In the interest of time (and economy) I’m working primarily on paper, and pushing my experiments through a series of media: from oil to acrylic, pen and ink to watercolor, torn paper to clay to wire. How do you define a line? Where does it start? Where does it go, and if indeed it does go somewhere, when does it stop being a line and become something else? When does it represent flat space, and when and how does it go from a two to a three-dimensional representation of that space? What if you follow it, and it breaks, or shifts, or migrates, or deviates into something else? When is a line no longer a line?

It is that fundamentally abstract space between the unknown and the known that intrigues me, and which frames this body of work. My drawings, I am sometimes told, resemble calligraphic form: Do people tell me this because they know I am a designer, and therefore my references must, by conjecture, be typographic? (As a counter-argument to this, I’ve started making imaginary alphabets.)

Finally, I am learning, too, how to “be” in the studio alone — how to carry on a dialogue with myself and with the work — and how not to require (indeed, how to resist) too much external input. Philip Guston wrote brilliantly about this syndrome — about all the “voices” in your studio (and in your head) that you have to get rid of before you can do real work.
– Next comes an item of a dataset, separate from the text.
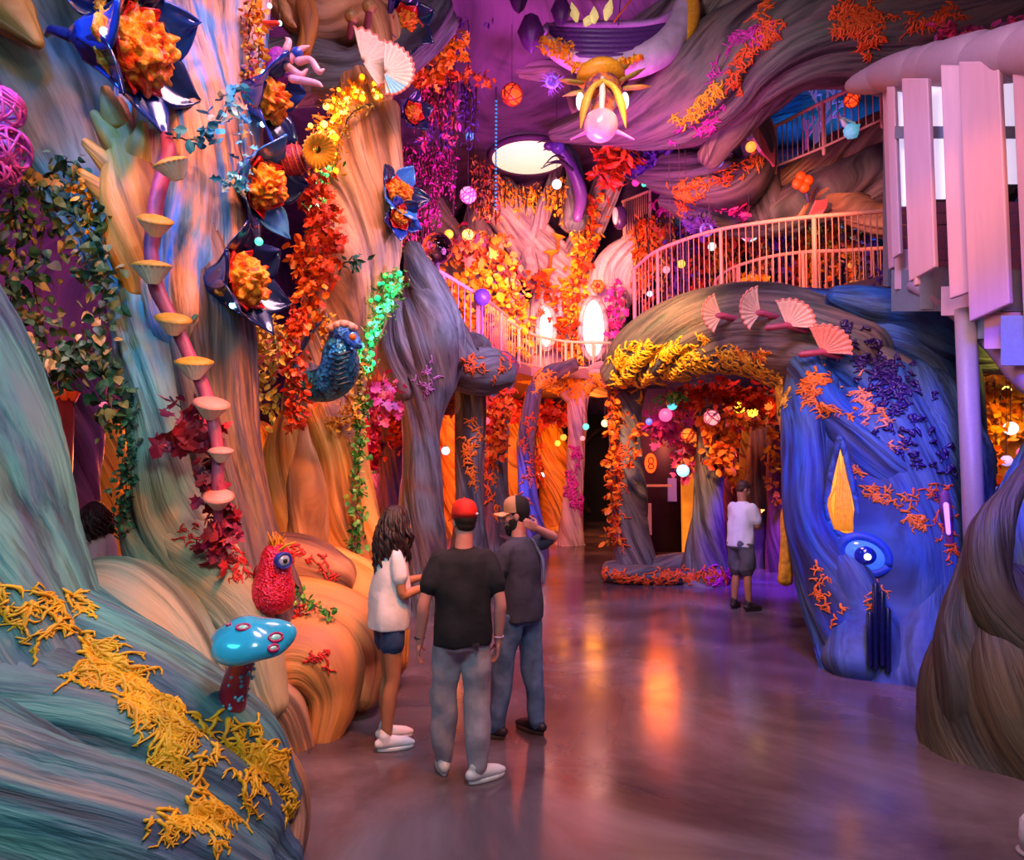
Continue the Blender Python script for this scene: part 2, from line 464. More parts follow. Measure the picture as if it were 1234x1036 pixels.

My favorite quote — now my mantra — comes from him:

“What kind of work would you be doing if you thought no one was looking?” he once said. “Do that work.”

There’s no question that three months in Rome seems a heavenly holiday. But for me, it marks a major shift, where the comforts (and familiarity) of my former studio life have been all stripped away, and I am starting over, learning by doing, with no preconceived notions about how and what to make. Lifechanging.

Jessica Helfand is a partner, with William Drenttel, in Winterhouse, a design studio in Connecticut. Their work focuses on publishing and editorial development; new media; and cultural, educational and literary institutions. She is currently senior critic at Yale School of Art and is the author of several books, including Screen: Essays on Graphic Design, New Media and Visual Culture and Reinventing the Wheel. She has also written Paul Rand: American Modernist. For those interested in the history of visual culture, we highly recommend her Scrapbooks: An American History.

  1. Posted by Debbie Millman on 04.27.10 at 10:01 am

    Awesome, wonderful and gorgeous.

  2. Posted by Nancy Denney Essex on 04.27.10 at 11:31 am

    Nice work, Jessica! Fusilli-esque?

  3. Posted by Amy Graver on 05.1.10 at 6:19 am

    The work is beautiful. The story behind the work is inspiring and thought-provoking. Thank you for sharing it.